James Bond chez les Amazones et les Sélénites
Pendant deux heures, Roger Moore – particulièrement vieillissant physiquement, la haute définition du Blu-ray ne cache plus rien des crevasses sur son visage – tombe inévitablement toutes les femmes, et voyage dans un monde de carte postale qu’il dynamite. Il convole sur gondole électrique à Venise parmi les touristes (l’une des mauvaises idées du film !). Notre espion préféré débarque également en plein carnaval de Rio dont il va côtoyer les hauteurs vertigineuses, avant de se faire enlever par des Amazones qui lui réservent un combat royal avec un python. Il passe par le magnifique château de Vaux-le-Vicomte censé se trouver… en Californie. Cette fois-ci, le jalon britannique est coproduit par la France, d’où la présence étrange du comique George Beller au générique et du supersonique Concorde.
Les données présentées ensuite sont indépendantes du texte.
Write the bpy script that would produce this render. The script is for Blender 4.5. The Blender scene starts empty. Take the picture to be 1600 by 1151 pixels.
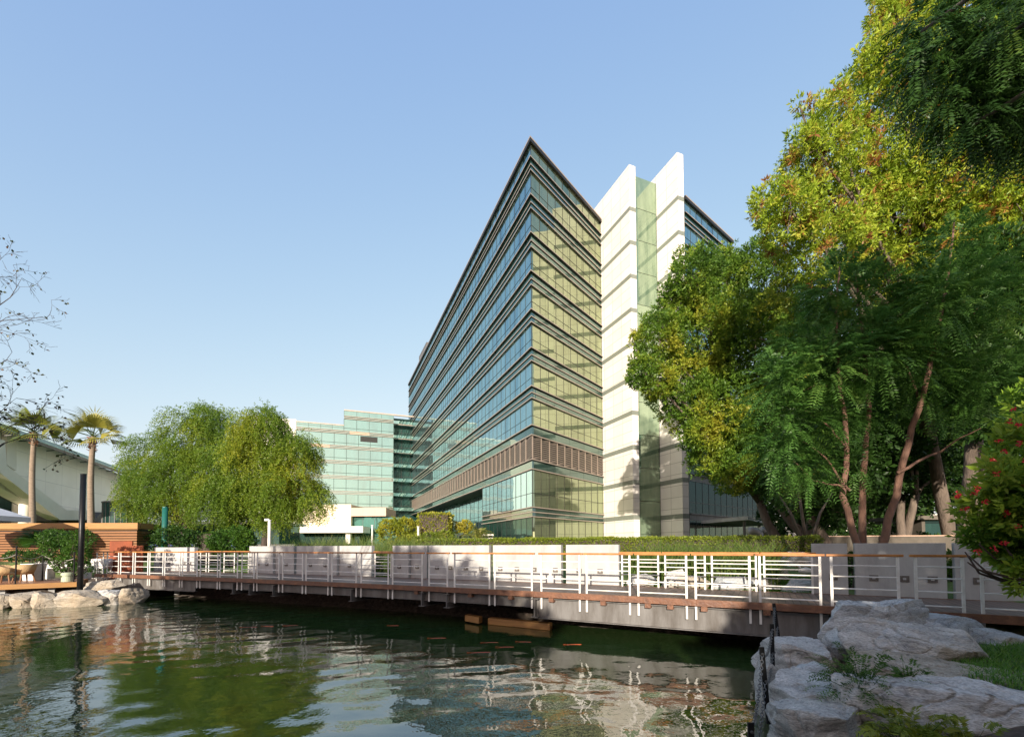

Le clou des pérégrinations bondiennes est évidemment l’argument commercial principal, surexploité par les bandes-annonces et l’affiche, la dérive extraterrestre du film qui propulse double zéro sept à bord d’une station spatiale d’anticipation, voir de space opéra. Le héros se met à contempler l’infini, lors de moments intenses lorgnant du côté de 2001 : L’odyssée de l’espace, avant de s’adonner à d’authentiques combats à l’arme laser. L’ombre de Dark Vador n’est jamais très loin. Une telle kitscherie relève du cinéma spectaculaire aussi grotesque que généreux et qui, aujourd’hui encore, impressionne par la qualité de ses nombreuses cascades et de ses effets spéciaux (nommés aux Oscar à l’époque).
Moonraker est un blockbuster moderne
Le charme patent de ce film faussement daté passe aussi par l’ampleur de sa composition musicale du formidable John Barry dans lequel on retrouve la gloire vocale de Goldfinger et des Diamants sont éternels, pour un titre certes plus mineur, mais majestueux.
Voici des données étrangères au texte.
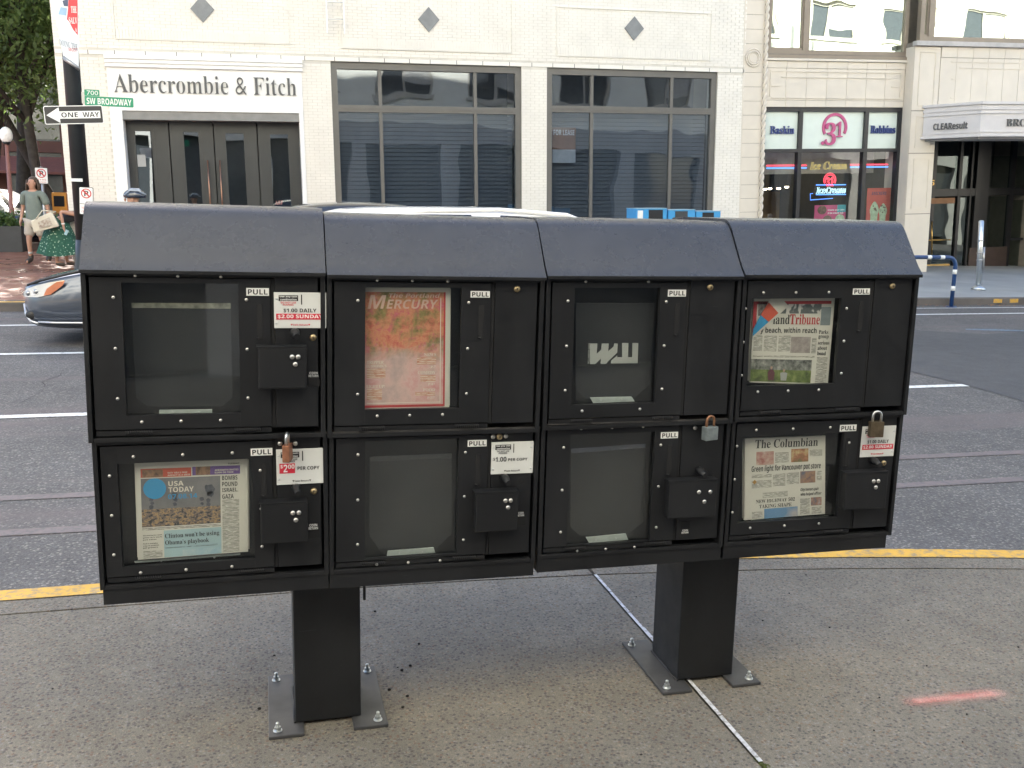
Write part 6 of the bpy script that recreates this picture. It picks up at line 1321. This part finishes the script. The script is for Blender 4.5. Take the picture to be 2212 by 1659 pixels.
def tree(label, base, H, crown, nleaf, seed, lean=0.0, r0=0.17, group='street trees beyond the cross street'):
    rg = random.Random(seed); t = thing('street_tree', label, 'tree', base, (0,0,0), group)
    f = H*0.36; tip = (lean*1.0, 0, f)
    MB().tube([(0,0,-0.1),(0,0,0.4),(lean*0.45,0,f*0.5),tip,(lean*1.5,0.1,H*0.62),(lean*1.7,0,H*0.85)], [r0*1.4,r0,r0*0.86,r0*0.75,r0*0.45,r0*0.15], 10).build('trunk', BARK, t)
    cl = []
    for k in range(9):
        a = 2*math.pi*k/9+rg.uniform(-.3,.3); z0_ = f*rg.uniform(0.75, 1.25); L_ = crown*rg.uniform(0.55, 1.0); e = (lean+L_*math.cos(a), L_*math.sin(a), z0_+H*rg.uniform(0.22, 0.5))
        s = (lean*min(1,z0_/f), 0, z0_); mid = (s[0]*0.55+e[0]*0.45, s[1]*0.55+e[1]*0.45, s[2]*0.6+e[2]*0.4)
        MB().tube([s, mid, e], [r0*0.42,r0*0.28,r0*0.07], 7).build('limb', BARK, t); cl += [e, mid]
    for k in range(46):
        a, u, rr = rg.uniform(0, 6.28), rg.uniform(-1, 1), crown*rg.uniform(0.35, 1.05)
        q = math.sqrt(1-u*u); cl.append((lean+rr*q*math.cos(a), rr*q*math.sin(a), H*0.66+u*H*0.34*rg.uniform(0.7,1.0)))
    N = nleaf; rs = np.random.RandomState(seed); idx = rs.randint(0, len(cl), N); C = np.array(cl)[idx]+rs.normal(0, 1, (N,3))*np.array([0.52,0.52,0.38])*crown/2.6
    d1 = rs.normal(0,1,(N,3)); d1 /= np.linalg.norm(d1,axis=1)[:,None]; d2 = np.cross(d1, rs.normal(0,1,(N,3))); d2 /= np.linalg.norm(d2,axis=1)[:,None]
    rel = C+np.array(base)-np.array([GX, GY, 1.25]); sd = np.array([-math.sin(SUN_AZ)*math.cos(SUN_EL), math.cos(SUN_AZ)*math.cos(SUN_EL), math.sin(SUN_EL)])
    keep = np.linalg.norm(rel-np.outer(rel@sd, sd), axis=1) > 0.75      # a gap in the crowns that lets a shaft of sun through
    C, d1, d2 = C[keep], d1[keep], d2[keep]; N = len(C)
    ln = rs.uniform(0.07,0.14,(N,1)); wd = ln*0.38
    V = np.stack([C-d1*ln, C+d2*wd, C+d1*ln, C-d2*wd], 1).reshape(-1,3)
    me = bpy.data.meshes.new('crown'); me.vertices.add(4*N); me.vertices.foreach_set('co', V.ravel()); me.loops.add(4*N); me.loops.foreach_set('vertex_index', np.arange(4*N)); me.polygons.add(N); me.polygons.foreach_set('loop_start', np.arange(N)*4)
    me.update(calc_edges=True); me.materials.append(LEAF); link('crown', me, t)
def gx(px, Y): return on_wall(px, 450, Y)[0]
tree('leafy tree with a forking dark trunk behind the walkers', (gx(96,27), 27, 0.25), 11.5, 3.6, 15000, 3, -0.35, 0.16)
tree('leafy tree with a slanting trunk close to the store corner', (gx(140,31), 31, 0.3), 12, 3.8, 15000, 5, -1.9, 0.15)
tree('leafy tree farther left, cut by the picture edge', (gx(-30,29), 29, 0.3), 12, 3.9, 14000, 8, 0.6, 0.22)
tree('tall leafy tree rising behind the others', (gx(50,37), 37, 0.4), 14, 4.6, 16000, 11, 0.3, 0.26)
# red brick building beyond
RB = plain('red_brown_brick', (0.17,0.075,0.055), 0.8, vary=0.15, scale=1.2, world=True)
rb = thing('brick_building', 'red brown brick building with dark glass behind the trees on the left', 'building', (0,0,0))
xa_, xb_ = -46, -2.0
MB().box(xa_, xb_, 46.3, 60, -0.5, 12.5).build('wall', plain('dim_glass_wall', (0.035,0.045,0.045), 0.25), rb)
for k in range(16): MB().box(xa_+k*2.9, xa_+k*2.9+0.55, 45.9, 46.299, -0.5, 12.5).build('brick_pier', RB, rb)
for z in (3.4, 6.8, 10.2, 12.2): MB().box(xa_, xb_, 46.0, 46.298, z, z+0.5).build('brick_band', RB, rb)
b = MB().add([(xa_,45.9,3.2),(-2,45.9,3.2),(-2,43.6,2.5),(xa_,43.6,2.5),(xa_,45.9,3.1),(-2,45.9,3.1),(-2,43.6,2.4),(xa_,43.6,2.4)], [(0,1,2,3),(7,6,5,4),(3,2,6,7)]); b.build('awning', plain('dusty_red_awning', (0.25,0.09,0.07), 0.8), rb)
MP = MB().quad((-1.1,0,0),(1.1,0,0),(1.1,0,2.7),(-1.1,0,2.7)).mesh('pane', plain('greenish_pane', (0.05,0.07,0.065), 0.1, spec=0.8))
for k in range(15):
    for z in (0.4, 4.0, 7.4): o = link('pane', MP, rb); o.location = (xa_+k*2.9+1.72, 46.28, z)
# globe lamp
q = on_wall(13, 292, 24.0)
gl_ = thing('globe_lamp', 'red brown lamp post with a pale glass globe at the left edge', 'street lamp', (q[0], 24, 0.2))
MB().tube([(0,0,0),(0,0,0.5),(0,0,0.55),(0,0,q[2]-0.4)], [0.11,0.10,0.06,0.045], 12).build('lamp_column', plain('dusty_red_column', (0.26,0.12,0.10), 0.6), gl_); MB().ball((0,0,q[2]-0.2), (0.15,0.15,0.2), 0, 16, 10).build('globe', plain('milk_glass', (0.85,0.85,0.82), 0.3), gl_); MB().tube([(0,0,q[2]-0.42),(0,0,q[2]-0.36)], [0.06,0.10], 12).build('globe_collar', BLKP, gl_)
# planter, far cars' bits and cafe things near the store corner
q = on_ground(15, 548, 0.15)
pl_ = thing('planter', 'dark square planter of low shrubs at the left edge', 'planter', (q[0]-0.35, q[1]+0.4, 0.18))
MB().box(-0.7,0.7,-0.4,0.4,0,0.62).build('planter_box', plain('dark_concrete_box', (0.05,0.052,0.052), 0.7), pl_, 0.02)
rs = np.random.RandomState(2); N = 1500; C = rs.normal(0,1,(N,3))*np.array([0.34,0.2,0.11])+np.array([0,0,0.72]); V = []
d1 = rs.normal(0,1,(N,3)); d1 /= np.linalg.norm(d1,axis=1)[:,None]; d2 = np.cross(d1, rs.normal(0,1,(N,3))); d2 /= np.linalg.norm(d2,axis=1)[:,None]
V = np.stack([C-d1*0.06, C+d2*0.025, C+d1*0.06, C-d2*0.025],1).reshape(-1,3)
b = MB(); b.v = [tuple(v) for v in V]; b.f = [[4*i,4*i+1,4*i+2,4*i+3] for i in range(N)]; b.m = [0]*N; b.smooth = [False]*N; b.build('foliage', LEAF, pl_)
cf = thing('cafe_table', 'white topped outdoor table near the corner of the cream store', 'table', (gx(117,29), 29, 0.28))
MB().tube([(0,0,0.72),(0,0,0.75)], 0.55, 20).build('table_top', SW, cf); MB().tube([(0,0,0),(0,0,0.72)], 0.035, 8).build('table_leg', BLKP, cf); MB().tube([(0,0,0),(0,0,0.03)], 0.28, 14).build('table_foot', BLKP, cf)
nb_ = thing('newspaper_vending_box', 'small orange yellow box on legs under the trees', 'street box', (gx(131,28), 28, 0.27))
MB().box(-0.19,0.19,-0.15,0.15,0.75,1.35).build('cabinet', plain('orange_yellow_paint', (0.60,0.26,0.03), 0.5), nb_, 0.01); 
for x in (-0.15, 0.15): MB().box(x-0.02,x+0.02,-0.1,0.1,0,0.7499).build('leg', BLKP, nb_)
MB().box(-0.14,0.14,-0.156,-0.1502,0.95,1.25).build('window', DARK, nb_)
Du côté du casting féminin, le charme envoutant de Loïs Chiles, revue par la suite en garce dans la série Dallas et le dernier sketch de Creepshow 2, l’impose comme une James Bond Girl évidente.
Le public américain fit de cette aventure par-delà les étoiles un triomphe, avec 70M$ de recettes, c’est-à-dire plus de 260 millions de dollars, si l’on ajuste les recettes au taux du dollar en 2021. En comparaison, L’espion qui m’aimait, le précédent volet, n’en avait engendré que 46 ! Évidemment, les Français, moins portés sur la conquête de l’espace, en firent un succès raisonnable à 3 millions d’entrées, ce qui établit Moonraker, score canonique pour Roger Moore sur notre territoire où Sean Connery est le gagnant au box-office.
Que l’on apprécie ou déteste ce que Moonraker peut représenter dans la saga James Bond, sa singularité en fait au moins l’un des titres les plus remarquables dont on se souvient aisément des séquences et audaces.